** start of EXERCISE DATA **
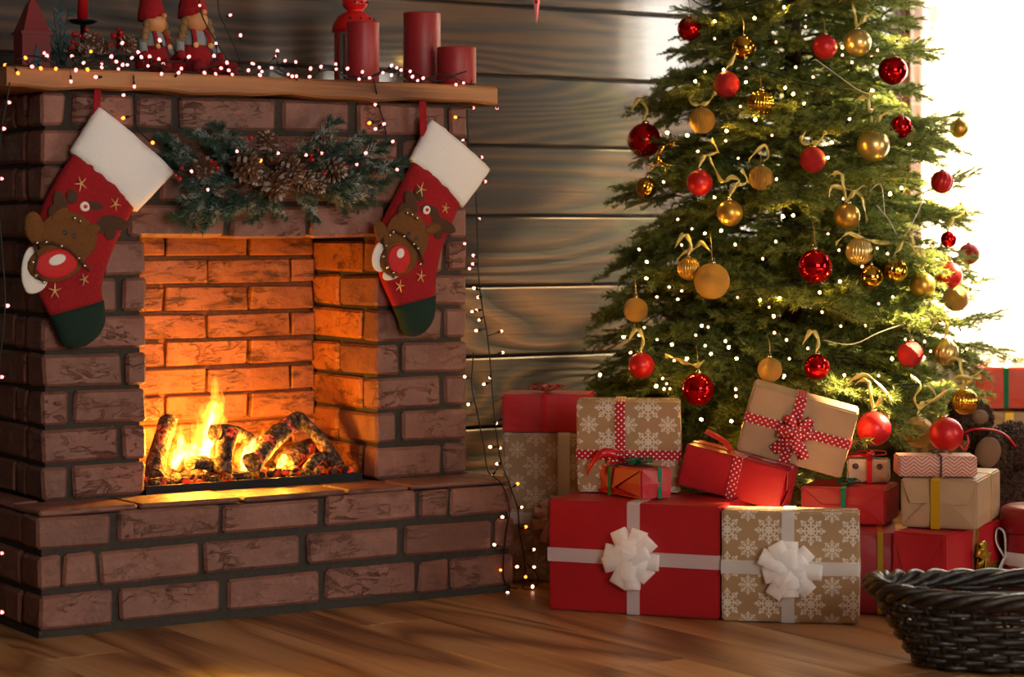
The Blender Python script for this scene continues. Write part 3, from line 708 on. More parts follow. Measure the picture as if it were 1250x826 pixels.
def sprig_mesh(name, seed, Ln, ntw, twl, per_m, nl, nw, mats, droop=0.06, sub=True):
    rn = random.Random(seed); mb = MB()
    def main(t): return Vector((Ln*t, 0.02*math.sin(t*3+seed), -droop*Ln*t*t+0.01*math.sin(5*t+seed)))
    mp = [main(i/10) for i in range(11)]
    mb.tube(mp, [0.006*(1-0.75*i/10)*max(0.5, Ln/0.5) for i in range(11)], 5, mi=1)
    needles(mb, mp[3:], 0, per_m, nl, nw, rn)
    for i in range(ntw):
        t = 0.14+0.86*(i+rn.uniform(-.3, .3))/ntw; t = min(max(t, 0.1), 0.985); sd = 1 if i % 2 else -1
        l = twl*(1.05-0.72*t)*rn.uniform(0.75, 1.2)
        an = math.radians(rn.uniform(38, 58)); el = rn.uniform(-0.35, 0.35)
        d = Vector((math.cos(an), sd*math.sin(an), el)).normalized(); p0 = main(t)
        tw = [p0+d*l*q+Vector((0.15*l*q*q, 0, -0.16*l*q*q)) for q in (0, .33, .66, 1)]
        mb.tube(tw, [0.0022, 0.0018, 0.0014, 0.001], 3, mi=1, cap=False)
        needles(mb, tw, 0, per_m, nl, nw, rn)
        if sub and l > 0.07:
            for q in (0.35, 0.6, 0.8):
                for s2 in (-1, 1):
                    if rn.random() < 0.25: continue
                    pq = p0+d*l*q+Vector((0.15*l*q*q, 0, -0.16*l*q*q)); l2 = l*0.42*(1.2-q)*rn.uniform(.8, 1.2)
                    dd = Matrix.Rotation(s2*math.radians(rn.uniform(35, 55)), 3, 'Z') @ d; dd = (dd+Vector((0, 0, rn.uniform(-.3, .3)))).normalized()
                    needles(mb, [pq, pq+dd*l2], 0, per_m, nl, nw, rn)
    me, c = mb.mesh(name, mats, False, recentre=False); return me
def orient(d, roll=0.0):
    """rotation whose X axis is d, fan kept level, then rolled about d"""
    d = Vector(d).normalized(); y = Vector((0, 0, 1)).cross(d)
    if y.length < 1e-3: y = Vector((0, 1, 0))
    y.normalize(); z = d.cross(y)
    Rm = Matrix((d, y, z)).transposed()
    return (Rm @ Matrix.Rotation(roll, 3, 'X')).to_4x4()
def place(name, me, p, Rm, sc, parent):
    o = bpy.data.objects.new(name, me); COL.objects.link(o); o.parent = parent
    o.matrix_local = Matrix.Translation(Vector(p)-WO[parent.name]) @ Rm @ Matrix.Scale(sc, 4); return o

# ------------------------------------------------------------------ pine cone mesh
def cone_mesh(seed, Ln=0.05, R=0.019):
    mb = MB(); rn = random.Random(seed); n = 62
    mb.lathe([(0.002, 0), (R*0.55, Ln*0.2), (R*0.5, Ln*0.6), (0.002, Ln*0.95)], 8)
    for i in range(n):
        t = i/n; z = Ln*(0.02+0.9*t); a = i*2.39996; r = R*math.sin(PI*(0.18+0.78*t))*1.05+0.002
        ca, sa = math.cos(a), math.sin(a); rd = Vector((ca, sa, 0)); tg = Vector((-sa, ca, 0)); w = 0.0055*(1.1-0.5*t)
        b = Vector((0, 0, z)); up = Vector((0, 0, 0.55*0.008))
        p0 = b+rd*r*0.3; p1 = b+rd*r*0.8+tg*w+up; p2 = b+rd*r*1.12+up*1.7; p3 = b+rd*r*0.8-tg*w+up; p4 = p2+Vector((0, 0, -0.003)); p5 = b+rd*r*0.85+up*0.1
        mb.add([p0, p1, p2, p3, p4, p5], [(0, 1, 2, 3), (0, 5, 1), (0, 3, 5)], 1 if rn.random() < .4 else 0)
        mb.add([p1, p2, p3, p4, p5], [(0, 4, 3, 1), (1, 3, 4, 2)], 1 if rn.random() < 0.75 else 0)
    return mb.mesh('pine_cone', ['cone', 'conefrost'], False, False)[0]
CONES = [cone_mesh(i, 0.052-0.006*i, 0.020-0.002*i) for i in range(3)]
BERRY = MB().ell((0, 0, 0), 0.0052, None, 10, 7).mesh('berry', 'berry', True, False)[0]

# ------------------------------------------------------------------ garland over the opening
YG = YC-0.035
gl = thing('pine_garland', 'frosted pine swag with cones and red berries on the chimney breast', 'garland', PY(335, 215, YG))
SPF = [sprig_mesh('frosted_sprig', 40+i, 0.13, 11, 0.050, 2600, 0.0165, 0.0021, ['needlefrost', 'bark'], 0.1, False) for i in range(4)]
def gsp(x0, y0, x1, y1, sc=None, o=0.0, roll=0):
    a, b = PY(x0, y0, YG-0.012), PY(x1, y1, YG-0.02-o); d = b-a
    place('fir_sprig', random.choice(SPF), a, orient(d, roll or random.uniform(-.5, .5)) , (d.length/0.13)*1.0, gl)
for q in [(290,205,200,165,0),(280,210,206,188,0),(285,200,232,152,.01),(300,205,262,148,.02),(330,205,285,160,.01),(300,210,226,216,.01),(290,225,218,254,.01),(280,225,228,246,.02),
          (300,225,225,268,.02),(310,228,243,272,.02),(320,228,275,262,.03),(335,232,298,262,.03),(335,235,352,268,.03),(360,228,378,262,.03),(370,225,395,268,.02),(380,222,425,255,.02),
          (385,215,455,245,.01),(380,215,465,225,.01),(400,205,486,205,.01),(390,205,470,175,.01),(380,200,450,165,0),(360,200,412,145,.02),(350,200,400,160,.01),(340,200,330,165,0),(370,205,430,190,.03),(320,205,270,185,.03),
          (420,205,488,194,.0),(310,215,250,200,.03),(395,215,448,215,.03),(350,215,300,185,.03),(360,215,410,180,.03)]:
    gsp(*q[:4], o=q[4])
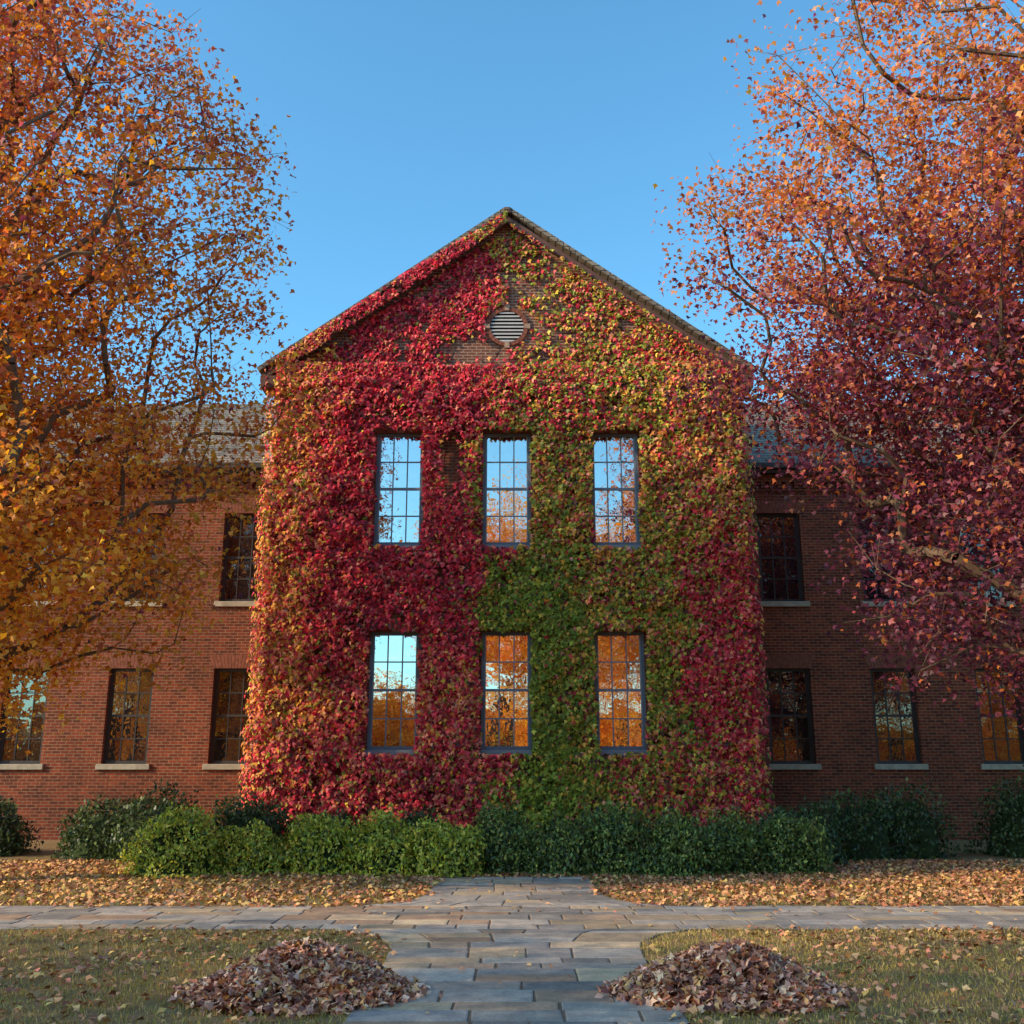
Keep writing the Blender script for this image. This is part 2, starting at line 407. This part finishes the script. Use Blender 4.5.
** end of EXERCISE DATA **
**EXERCISE AIM:** Leave out the pictures and copy everything else in the records word for word.

**FULL OUTPUT:**
The Blender Python script for this scene continues. Write part 3, from line 708 on. More parts follow. Measure the picture as if it were 1250x826 pixels.
def sprig_mesh(name, seed, Ln, ntw, twl, per_m, nl, nw, mats, droop=0.06, sub=True):
    rn = random.Random(seed); mb = MB()
    def main(t): return Vector((Ln*t, 0.02*math.sin(t*3+seed), -droop*Ln*t*t+0.01*math.sin(5*t+seed)))
    mp = [main(i/10) for i in range(11)]
    mb.tube(mp, [0.006*(1-0.75*i/10)*max(0.5, Ln/0.5) for i in range(11)], 5, mi=1)
    needles(mb, mp[3:], 0, per_m, nl, nw, rn)
    for i in range(ntw):
        t = 0.14+0.86*(i+rn.uniform(-.3, .3))/ntw; t = min(max(t, 0.1), 0.985); sd = 1 if i % 2 else -1
        l = twl*(1.05-0.72*t)*rn.uniform(0.75, 1.2)
        an = math.radians(rn.uniform(38, 58)); el = rn.uniform(-0.35, 0.35)
        d = Vector((math.cos(an), sd*math.sin(an), el)).normalized(); p0 = main(t)
        tw = [p0+d*l*q+Vector((0.15*l*q*q, 0, -0.16*l*q*q)) for q in (0, .33, .66, 1)]
        mb.tube(tw, [0.0022, 0.0018, 0.0014, 0.001], 3, mi=1, cap=False)
        needles(mb, tw, 0, per_m, nl, nw, rn)
        if sub and l > 0.07:
            for q in (0.35, 0.6, 0.8):
                for s2 in (-1, 1):
                    if rn.random() < 0.25: continue
                    pq = p0+d*l*q+Vector((0.15*l*q*q, 0, -0.16*l*q*q)); l2 = l*0.42*(1.2-q)*rn.uniform(.8, 1.2)
                    dd = Matrix.Rotation(s2*math.radians(rn.uniform(35, 55)), 3, 'Z') @ d; dd = (dd+Vector((0, 0, rn.uniform(-.3, .3)))).normalized()
                    needles(mb, [pq, pq+dd*l2], 0, per_m, nl, nw, rn)
    me, c = mb.mesh(name, mats, False, recentre=False); return me
def orient(d, roll=0.0):
    """rotation whose X axis is d, fan kept level, then rolled about d"""
    d = Vector(d).normalized(); y = Vector((0, 0, 1)).cross(d)
    if y.length < 1e-3: y = Vector((0, 1, 0))
    y.normalize(); z = d.cross(y)
    Rm = Matrix((d, y, z)).transposed()
    return (Rm @ Matrix.Rotation(roll, 3, 'X')).to_4x4()
def place(name, me, p, Rm, sc, parent):
    o = bpy.data.objects.new(name, me); COL.objects.link(o); o.parent = parent
    o.matrix_local = Matrix.Translation(Vector(p)-WO[parent.name]) @ Rm @ Matrix.Scale(sc, 4); return o

# ------------------------------------------------------------------ pine cone mesh
def cone_mesh(seed, Ln=0.05, R=0.019):
    mb = MB(); rn = random.Random(seed); n = 62
    mb.lathe([(0.002, 0), (R*0.55, Ln*0.2), (R*0.5, Ln*0.6), (0.002, Ln*0.95)], 8)
    for i in range(n):
        t = i/n; z = Ln*(0.02+0.9*t); a = i*2.39996; r = R*math.sin(PI*(0.18+0.78*t))*1.05+0.002
        ca, sa = math.cos(a), math.sin(a); rd = Vector((ca, sa, 0)); tg = Vector((-sa, ca, 0)); w = 0.0055*(1.1-0.5*t)
        b = Vector((0, 0, z)); up = Vector((0, 0, 0.55*0.008))
        p0 = b+rd*r*0.3; p1 = b+rd*r*0.8+tg*w+up; p2 = b+rd*r*1.12+up*1.7; p3 = b+rd*r*0.8-tg*w+up; p4 = p2+Vector((0, 0, -0.003)); p5 = b+rd*r*0.85+up*0.1
        mb.add([p0, p1, p2, p3, p4, p5], [(0, 1, 2, 3), (0, 5, 1), (0, 3, 5)], 1 if rn.random() < .4 else 0)
        mb.add([p1, p2, p3, p4, p5], [(0, 4, 3, 1), (1, 3, 4, 2)], 1 if rn.random() < 0.75 else 0)
    return mb.mesh('pine_cone', ['cone', 'conefrost'], False, False)[0]
CONES = [cone_mesh(i, 0.052-0.006*i, 0.020-0.002*i) for i in range(3)]
BERRY = MB().ell((0, 0, 0), 0.0052, None, 10, 7).mesh('berry', 'berry', True, False)[0]

# ------------------------------------------------------------------ garland over the opening
YG = YC-0.035
gl = thing('pine_garland', 'frosted pine swag with cones and red berries on the chimney breast', 'garland', PY(335, 215, YG))
SPF = [sprig_mesh('frosted_sprig', 40+i, 0.13, 11, 0.050, 2600, 0.0165, 0.0021, ['needlefrost', 'bark'], 0.1, False) for i in range(4)]
def gsp(x0, y0, x1, y1, sc=None, o=0.0, roll=0):
    a, b = PY(x0, y0, YG-0.012), PY(x1, y1, YG-0.02-o); d = b-a
    place('fir_sprig', random.choice(SPF), a, orient(d, roll or random.uniform(-.5, .5)) , (d.length/0.13)*1.0, gl)
for q in [(290,205,200,165,0),(280,210,206,188,0),(285,200,232,152,.01),(300,205,262,148,.02),(330,205,285,160,.01),(300,210,226,216,.01),(290,225,218,254,.01),(280,225,228,246,.02),
          (300,225,225,268,.02),(310,228,243,272,.02),(320,228,275,262,.03),(335,232,298,262,.03),(335,235,352,268,.03),(360,228,378,262,.03),(370,225,395,268,.02),(380,222,425,255,.02),
          (385,215,455,245,.01),(380,215,465,225,.01),(400,205,486,205,.01),(390,205,470,175,.01),(380,200,450,165,0),(360,200,412,145,.02),(350,200,400,160,.01),(340,200,330,165,0),(370,205,430,190,.03),(320,205,270,185,.03),
          (420,205,488,194,.0),(310,215,250,200,.03),(395,215,448,215,.03),(350,215,300,185,.03),(360,215,410,180,.03)]:
    gsp(*q[:4], o=q[4])
Keep writing the Blender script for this image. This is part 2, starting at line 407. This part finishes the script. Use Blender 4.5.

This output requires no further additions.